December 10

What was advertised in a colonial American newspaper 250 years ago today?

New-York Journal (December 10, 1772).

“Christmas pieces.”

In December 1772, John Holt, printer of the New-York Journal, ran an advertisement that listed a variety of stationery wares imported via the Lady Gage and other vessels recently arrived from London and now available for sale at his printing office.  Holt’s inventory included “ACCOUNT, and blank books of all sorts and sizes,” “Writing paper of all kinds from the lowest to the highest prices … with black, or gilt edges, or plain,” “Receipt books of all sorts and sizes, with and without clasps, some interleaved with blotting paper,” and “Very best red and black wax of all Sorts, and wafers in boxes.”

Given the time of the year, Holt stocked “Almanacks of several sorts for the Year 1773.”  In a nod to the holiday that would take place just a week before the new year, the printer also listed “Christmas pieces” among the pamphlets he carried.  He did not, however, suggest that any of his other merchandise, such as “Newberry’s children’s books of all sorts” and “Best Merry Andrew and Harry’s playing cards,” might make for good Christmas gifts.

That Holt even mentioned “Christmas pieces” in December did distinguish him from other merchants and shopkeepers.  In stark contrast to today’s association of Christmas with marketing and consumerism, colonizers did not make the same connections.  Only rarely did retailers attempt to make sale by encouraging consumers to purchase gifts.  The appropriately named Garrat Noel, a bookseller and stationer in New York, did so in December 1765 when he “offer[ed] to the Public, the following List of Books, as proper for Christmas Presents and New-Year’s Gifts.”  He confided that he set “extraordinary low Prices” as “an Encouragement to those who are willing to be generous on the Occasion.”  He described that holiday sale as “his annual Custom.”  Most other retailers did not adopt or expand that custom.  John Mein, a bookseller in Boston, marketed a “Large Assortment of entertaining and instructive Books for Children, very proper for Christmas and New Year’s Gifts,” the following year, but throughout the colonies such examples were rare.

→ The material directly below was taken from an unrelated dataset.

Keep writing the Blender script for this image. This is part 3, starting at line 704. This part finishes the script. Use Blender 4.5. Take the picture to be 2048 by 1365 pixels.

Marketing and Christmas were not yet synonymous in eighteenth-century America, despite the efforts of a few booksellers to connect purchasing gifts, especially for children, and the holiday.  Holt’s “Christmas pieces” may very well have been devotional literature not intended as gifts.  The pages of colonial newspapers carried very different messages about Christmas and consumerism than newspapers, radios, televisions, and the internet would disseminate in December in later centurires.